Pour ses détracteurs, le président zimbabwéen a mis à genoux l'économie de son pays, deuxième puissance d'Afrique australe, et préféré les visites officielles à l'étranger à la gestion des affaires intérieures.
Surtout, la campagne d'occupation des terres par les vétérans de la guerre d'indépendance qu'il a toujours soutenus a "plombé" l'économie, selon ses opposants. "Les anciens combattants sont l'avant-garde de notre révolution. Ils doivent être traités avec le respect qu'ils méritent", réplique le chef de l'Etat. Pour les anciens combattants, Robert Gabriel Mugabe est une icône. Emprisonné pendant dix ans parce qu'il combattait la colonisation, il a passé sept ans dans le bush les armes à la main.

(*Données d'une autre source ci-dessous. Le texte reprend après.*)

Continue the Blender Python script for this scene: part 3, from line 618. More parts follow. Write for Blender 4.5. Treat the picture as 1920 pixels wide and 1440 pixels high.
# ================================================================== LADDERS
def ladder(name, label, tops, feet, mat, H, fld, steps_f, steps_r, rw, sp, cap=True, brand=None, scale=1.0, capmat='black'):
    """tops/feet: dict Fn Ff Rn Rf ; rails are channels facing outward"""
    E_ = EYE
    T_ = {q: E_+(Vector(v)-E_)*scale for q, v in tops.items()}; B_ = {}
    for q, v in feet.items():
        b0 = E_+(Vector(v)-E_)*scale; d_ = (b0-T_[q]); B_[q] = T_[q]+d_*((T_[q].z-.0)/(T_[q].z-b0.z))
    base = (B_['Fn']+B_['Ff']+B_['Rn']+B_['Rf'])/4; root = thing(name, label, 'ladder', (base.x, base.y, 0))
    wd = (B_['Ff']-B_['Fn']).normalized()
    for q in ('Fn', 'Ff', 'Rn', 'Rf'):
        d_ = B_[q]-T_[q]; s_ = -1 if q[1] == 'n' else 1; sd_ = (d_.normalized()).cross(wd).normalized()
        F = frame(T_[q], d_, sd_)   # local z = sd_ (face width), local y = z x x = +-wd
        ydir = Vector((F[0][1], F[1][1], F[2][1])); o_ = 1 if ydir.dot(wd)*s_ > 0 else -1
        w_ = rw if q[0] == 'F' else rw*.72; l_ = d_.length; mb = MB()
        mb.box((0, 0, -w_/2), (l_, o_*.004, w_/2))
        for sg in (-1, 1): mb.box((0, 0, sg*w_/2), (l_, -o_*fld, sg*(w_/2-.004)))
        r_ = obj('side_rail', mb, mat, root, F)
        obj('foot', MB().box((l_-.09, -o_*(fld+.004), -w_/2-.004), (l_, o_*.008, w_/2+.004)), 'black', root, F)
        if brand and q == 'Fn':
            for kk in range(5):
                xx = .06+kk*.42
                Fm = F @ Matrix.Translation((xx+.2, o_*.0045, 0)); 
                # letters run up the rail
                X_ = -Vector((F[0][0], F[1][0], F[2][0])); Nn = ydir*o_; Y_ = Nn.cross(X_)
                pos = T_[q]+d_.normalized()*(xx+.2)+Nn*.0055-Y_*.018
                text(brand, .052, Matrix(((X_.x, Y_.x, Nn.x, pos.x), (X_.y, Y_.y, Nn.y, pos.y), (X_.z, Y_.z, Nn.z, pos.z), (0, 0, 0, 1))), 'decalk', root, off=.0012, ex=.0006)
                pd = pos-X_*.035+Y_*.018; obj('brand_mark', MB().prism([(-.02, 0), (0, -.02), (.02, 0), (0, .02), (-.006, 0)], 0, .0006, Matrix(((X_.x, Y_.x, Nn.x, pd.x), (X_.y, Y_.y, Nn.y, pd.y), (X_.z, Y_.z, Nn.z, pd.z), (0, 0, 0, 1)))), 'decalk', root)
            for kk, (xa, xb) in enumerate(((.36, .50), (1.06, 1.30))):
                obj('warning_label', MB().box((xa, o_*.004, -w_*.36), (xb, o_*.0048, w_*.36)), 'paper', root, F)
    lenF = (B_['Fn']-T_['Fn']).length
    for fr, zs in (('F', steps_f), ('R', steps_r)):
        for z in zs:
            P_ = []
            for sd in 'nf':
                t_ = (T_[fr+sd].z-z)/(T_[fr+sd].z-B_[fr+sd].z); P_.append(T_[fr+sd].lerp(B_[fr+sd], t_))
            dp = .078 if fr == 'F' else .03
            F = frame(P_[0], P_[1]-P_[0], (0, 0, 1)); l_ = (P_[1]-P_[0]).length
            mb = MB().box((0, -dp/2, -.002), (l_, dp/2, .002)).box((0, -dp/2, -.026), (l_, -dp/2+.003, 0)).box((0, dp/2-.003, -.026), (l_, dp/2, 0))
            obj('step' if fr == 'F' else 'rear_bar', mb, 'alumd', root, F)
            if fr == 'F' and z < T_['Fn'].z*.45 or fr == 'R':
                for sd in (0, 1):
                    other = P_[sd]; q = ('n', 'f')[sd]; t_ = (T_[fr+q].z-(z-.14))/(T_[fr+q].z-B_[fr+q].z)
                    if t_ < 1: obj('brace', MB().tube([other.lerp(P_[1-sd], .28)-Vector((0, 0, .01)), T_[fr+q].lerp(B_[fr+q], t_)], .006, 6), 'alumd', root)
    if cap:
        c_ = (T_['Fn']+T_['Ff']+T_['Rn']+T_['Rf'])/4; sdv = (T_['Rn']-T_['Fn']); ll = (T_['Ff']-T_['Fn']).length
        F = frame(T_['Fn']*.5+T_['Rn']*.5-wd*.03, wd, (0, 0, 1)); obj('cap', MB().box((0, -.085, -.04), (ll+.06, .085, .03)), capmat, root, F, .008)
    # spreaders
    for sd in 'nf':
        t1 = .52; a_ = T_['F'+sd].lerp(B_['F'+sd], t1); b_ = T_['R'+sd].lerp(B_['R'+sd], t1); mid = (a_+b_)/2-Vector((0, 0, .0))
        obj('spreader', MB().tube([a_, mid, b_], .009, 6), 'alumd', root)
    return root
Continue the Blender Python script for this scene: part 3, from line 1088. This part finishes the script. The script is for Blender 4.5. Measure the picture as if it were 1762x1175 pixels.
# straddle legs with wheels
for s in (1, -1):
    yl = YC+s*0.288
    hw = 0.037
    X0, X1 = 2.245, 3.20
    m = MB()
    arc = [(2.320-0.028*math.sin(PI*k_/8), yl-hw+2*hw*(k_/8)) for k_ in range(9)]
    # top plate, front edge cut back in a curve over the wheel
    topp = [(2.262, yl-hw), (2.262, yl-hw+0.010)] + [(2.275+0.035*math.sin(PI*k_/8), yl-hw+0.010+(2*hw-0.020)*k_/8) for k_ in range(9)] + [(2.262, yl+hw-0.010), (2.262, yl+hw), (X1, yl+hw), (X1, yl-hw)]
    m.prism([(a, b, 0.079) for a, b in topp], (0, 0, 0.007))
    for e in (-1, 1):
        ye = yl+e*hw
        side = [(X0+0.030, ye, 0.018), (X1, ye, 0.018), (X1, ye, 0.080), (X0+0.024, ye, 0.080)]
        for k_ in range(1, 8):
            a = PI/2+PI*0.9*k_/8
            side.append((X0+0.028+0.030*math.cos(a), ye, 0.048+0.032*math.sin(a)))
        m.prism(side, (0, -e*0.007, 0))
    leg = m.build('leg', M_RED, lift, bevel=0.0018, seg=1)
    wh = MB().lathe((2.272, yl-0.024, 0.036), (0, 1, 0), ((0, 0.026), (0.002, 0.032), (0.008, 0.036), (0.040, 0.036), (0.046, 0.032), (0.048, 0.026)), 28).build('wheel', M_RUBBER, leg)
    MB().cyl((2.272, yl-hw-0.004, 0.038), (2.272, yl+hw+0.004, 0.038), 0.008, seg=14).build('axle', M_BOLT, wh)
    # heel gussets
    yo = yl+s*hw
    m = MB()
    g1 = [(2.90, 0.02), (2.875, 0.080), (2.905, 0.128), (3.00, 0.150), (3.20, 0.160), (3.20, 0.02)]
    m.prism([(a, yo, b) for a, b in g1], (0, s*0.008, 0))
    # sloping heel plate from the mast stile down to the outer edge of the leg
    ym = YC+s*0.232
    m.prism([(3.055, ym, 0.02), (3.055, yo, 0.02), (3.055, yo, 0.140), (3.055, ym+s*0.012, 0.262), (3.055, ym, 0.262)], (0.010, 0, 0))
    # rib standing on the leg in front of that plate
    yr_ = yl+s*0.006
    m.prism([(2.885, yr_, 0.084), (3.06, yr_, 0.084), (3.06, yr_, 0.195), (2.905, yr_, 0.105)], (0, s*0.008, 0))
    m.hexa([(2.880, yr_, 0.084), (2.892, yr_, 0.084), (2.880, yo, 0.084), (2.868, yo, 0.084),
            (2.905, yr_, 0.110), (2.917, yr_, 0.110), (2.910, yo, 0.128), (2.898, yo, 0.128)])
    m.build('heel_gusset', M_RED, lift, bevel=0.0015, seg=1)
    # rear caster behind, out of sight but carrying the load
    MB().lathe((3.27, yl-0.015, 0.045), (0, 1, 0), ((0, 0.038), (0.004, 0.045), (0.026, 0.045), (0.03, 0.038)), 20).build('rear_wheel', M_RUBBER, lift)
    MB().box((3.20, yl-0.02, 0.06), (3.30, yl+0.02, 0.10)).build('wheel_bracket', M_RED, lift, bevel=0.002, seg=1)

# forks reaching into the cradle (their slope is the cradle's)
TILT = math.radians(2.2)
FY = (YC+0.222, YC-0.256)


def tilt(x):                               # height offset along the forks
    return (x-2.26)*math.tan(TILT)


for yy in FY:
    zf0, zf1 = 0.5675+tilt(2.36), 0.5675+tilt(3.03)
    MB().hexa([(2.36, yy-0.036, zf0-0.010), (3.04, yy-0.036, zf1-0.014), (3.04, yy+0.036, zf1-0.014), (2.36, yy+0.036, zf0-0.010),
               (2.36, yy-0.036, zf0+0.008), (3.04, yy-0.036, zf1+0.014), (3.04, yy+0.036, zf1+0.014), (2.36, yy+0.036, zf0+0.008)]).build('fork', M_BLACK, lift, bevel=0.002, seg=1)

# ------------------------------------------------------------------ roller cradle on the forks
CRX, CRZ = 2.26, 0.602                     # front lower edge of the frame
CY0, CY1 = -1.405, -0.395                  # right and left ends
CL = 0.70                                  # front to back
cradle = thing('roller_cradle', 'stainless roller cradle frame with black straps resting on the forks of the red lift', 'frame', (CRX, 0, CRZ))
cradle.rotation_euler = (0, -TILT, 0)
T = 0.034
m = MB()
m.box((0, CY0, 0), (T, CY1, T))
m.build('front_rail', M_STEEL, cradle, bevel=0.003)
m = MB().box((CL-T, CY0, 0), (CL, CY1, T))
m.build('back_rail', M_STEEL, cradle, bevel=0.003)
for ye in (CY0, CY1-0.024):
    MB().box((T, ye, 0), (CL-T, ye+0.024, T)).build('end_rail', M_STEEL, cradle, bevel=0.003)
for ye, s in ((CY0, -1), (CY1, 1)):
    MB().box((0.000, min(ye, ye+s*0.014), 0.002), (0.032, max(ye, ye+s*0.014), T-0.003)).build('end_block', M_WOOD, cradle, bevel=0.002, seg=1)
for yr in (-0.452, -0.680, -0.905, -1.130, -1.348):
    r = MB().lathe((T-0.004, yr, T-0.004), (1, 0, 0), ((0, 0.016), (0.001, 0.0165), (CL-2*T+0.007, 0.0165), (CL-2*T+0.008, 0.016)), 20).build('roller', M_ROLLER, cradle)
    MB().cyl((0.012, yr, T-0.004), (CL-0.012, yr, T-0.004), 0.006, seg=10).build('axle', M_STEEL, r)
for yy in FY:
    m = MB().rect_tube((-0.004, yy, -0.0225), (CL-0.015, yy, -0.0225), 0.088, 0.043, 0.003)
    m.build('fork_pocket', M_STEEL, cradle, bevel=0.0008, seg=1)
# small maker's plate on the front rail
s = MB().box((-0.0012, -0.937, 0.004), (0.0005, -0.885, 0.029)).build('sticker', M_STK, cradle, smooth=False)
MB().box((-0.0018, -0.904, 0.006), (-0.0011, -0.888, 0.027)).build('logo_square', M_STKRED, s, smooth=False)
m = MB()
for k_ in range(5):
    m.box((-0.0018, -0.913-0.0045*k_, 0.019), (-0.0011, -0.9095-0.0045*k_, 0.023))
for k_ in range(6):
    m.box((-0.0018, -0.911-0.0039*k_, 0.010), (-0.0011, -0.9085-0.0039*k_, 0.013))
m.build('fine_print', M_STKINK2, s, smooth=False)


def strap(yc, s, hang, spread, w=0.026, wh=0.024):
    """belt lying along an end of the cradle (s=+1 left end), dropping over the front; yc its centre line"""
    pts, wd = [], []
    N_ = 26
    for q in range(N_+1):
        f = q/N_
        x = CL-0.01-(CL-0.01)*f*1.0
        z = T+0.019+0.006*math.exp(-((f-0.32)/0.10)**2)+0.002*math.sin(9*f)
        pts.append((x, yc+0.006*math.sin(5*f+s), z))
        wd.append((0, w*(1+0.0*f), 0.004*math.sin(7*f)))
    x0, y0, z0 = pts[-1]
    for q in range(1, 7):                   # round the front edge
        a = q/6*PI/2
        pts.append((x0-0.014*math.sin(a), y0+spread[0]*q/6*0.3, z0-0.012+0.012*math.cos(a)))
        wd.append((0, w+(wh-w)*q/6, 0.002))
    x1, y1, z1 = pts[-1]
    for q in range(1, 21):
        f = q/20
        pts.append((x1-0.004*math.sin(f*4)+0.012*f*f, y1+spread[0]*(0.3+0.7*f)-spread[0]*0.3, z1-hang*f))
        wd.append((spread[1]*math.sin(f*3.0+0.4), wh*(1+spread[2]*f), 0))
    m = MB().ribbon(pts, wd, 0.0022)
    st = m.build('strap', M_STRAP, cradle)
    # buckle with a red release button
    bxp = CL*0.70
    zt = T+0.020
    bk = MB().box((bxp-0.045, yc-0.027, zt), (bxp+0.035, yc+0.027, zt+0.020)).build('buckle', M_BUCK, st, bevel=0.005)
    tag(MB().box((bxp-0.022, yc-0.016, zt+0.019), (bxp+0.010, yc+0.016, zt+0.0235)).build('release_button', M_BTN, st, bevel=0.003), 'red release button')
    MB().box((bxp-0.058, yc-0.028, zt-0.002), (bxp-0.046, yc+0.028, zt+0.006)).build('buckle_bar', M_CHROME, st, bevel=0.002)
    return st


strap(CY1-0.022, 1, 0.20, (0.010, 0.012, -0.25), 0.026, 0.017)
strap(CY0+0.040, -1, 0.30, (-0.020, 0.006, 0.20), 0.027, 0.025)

En 1980, année de l'indépendance, il devient le premier dirigeant démocratiquement élu du pays, au poste de Premier ministre. Il prêche alors, plus de dix années avant Nelson Mandela, la réconciliation entre Noirs et Blancs.
Sept ans plus tard, à la faveur d'une modification de la Constitution, il s'installe comme président. La même année, une rébellion dans la province du Matabeleland est réprimée dans le sang, suscitant quelques déclarations indignées de la communauté internationale. Bien moins cependant qu'après le lancement de la campagne d'occupation des fermes blanches, tournant d'autant plus symbolique qu'il a profité surtout aux affidés de Mugabe, militaires ou ministres dotés ainsi de rentes juteuses. Virulent dans ses discours, Mugabe est aussi un ascète élevé par les jésuites, qui ne boit jamais d'alcool. Il est marié depuis 1995 à son ex-secrétaire Grace Marufu, qu'il a épousée trois ans après la mort de sa première femme d'origine ghanéenne, Sally. Il est père de trois enfants.